[Records with scene code]
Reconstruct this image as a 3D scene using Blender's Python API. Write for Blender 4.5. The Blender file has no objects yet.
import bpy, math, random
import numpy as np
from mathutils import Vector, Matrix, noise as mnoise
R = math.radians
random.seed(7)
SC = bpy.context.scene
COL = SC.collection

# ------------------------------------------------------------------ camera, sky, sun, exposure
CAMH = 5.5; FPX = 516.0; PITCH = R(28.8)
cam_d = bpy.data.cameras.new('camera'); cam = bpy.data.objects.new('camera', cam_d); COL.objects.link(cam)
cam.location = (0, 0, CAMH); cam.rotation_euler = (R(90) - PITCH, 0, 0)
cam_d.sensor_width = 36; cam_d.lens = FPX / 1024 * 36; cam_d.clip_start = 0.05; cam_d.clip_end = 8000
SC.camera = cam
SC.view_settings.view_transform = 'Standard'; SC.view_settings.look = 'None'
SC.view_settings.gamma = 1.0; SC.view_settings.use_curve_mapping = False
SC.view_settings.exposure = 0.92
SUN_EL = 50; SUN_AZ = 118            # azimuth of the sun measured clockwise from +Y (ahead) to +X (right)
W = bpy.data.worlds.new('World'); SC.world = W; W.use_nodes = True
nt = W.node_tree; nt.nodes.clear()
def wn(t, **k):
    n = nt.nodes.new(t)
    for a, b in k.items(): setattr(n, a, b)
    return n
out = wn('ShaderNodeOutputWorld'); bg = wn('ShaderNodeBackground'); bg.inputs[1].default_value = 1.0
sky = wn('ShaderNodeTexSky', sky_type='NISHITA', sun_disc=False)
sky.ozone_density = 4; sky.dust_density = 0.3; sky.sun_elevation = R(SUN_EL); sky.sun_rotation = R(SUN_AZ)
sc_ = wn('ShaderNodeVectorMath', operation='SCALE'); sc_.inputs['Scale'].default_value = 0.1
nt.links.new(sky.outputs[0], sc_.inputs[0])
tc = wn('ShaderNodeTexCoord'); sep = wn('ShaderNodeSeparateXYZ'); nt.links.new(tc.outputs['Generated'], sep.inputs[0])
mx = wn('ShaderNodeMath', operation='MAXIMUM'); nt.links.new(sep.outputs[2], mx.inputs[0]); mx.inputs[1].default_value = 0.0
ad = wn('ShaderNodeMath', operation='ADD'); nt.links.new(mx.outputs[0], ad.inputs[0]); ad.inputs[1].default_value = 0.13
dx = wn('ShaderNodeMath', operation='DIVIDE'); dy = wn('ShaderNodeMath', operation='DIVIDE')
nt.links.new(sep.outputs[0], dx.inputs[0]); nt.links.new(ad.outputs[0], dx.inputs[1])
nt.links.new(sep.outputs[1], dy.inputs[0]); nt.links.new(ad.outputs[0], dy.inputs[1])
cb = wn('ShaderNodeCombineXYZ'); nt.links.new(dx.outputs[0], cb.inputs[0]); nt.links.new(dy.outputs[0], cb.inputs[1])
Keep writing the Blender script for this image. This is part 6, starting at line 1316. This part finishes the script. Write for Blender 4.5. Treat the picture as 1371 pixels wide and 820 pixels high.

* **The problem**:
Only the lines from the first line of the records through the line containing "COL = SC.collection" should be repeated, exactly as they appear.

* **The completed task**:
Reconstruct this image as a 3D scene using Blender's Python API. Write for Blender 4.5. The Blender file has no objects yet.
import bpy, math, random
import numpy as np
from mathutils import Vector, Matrix, noise as mnoise
R = math.radians
random.seed(7)
SC = bpy.context.scene
COL = SC.collection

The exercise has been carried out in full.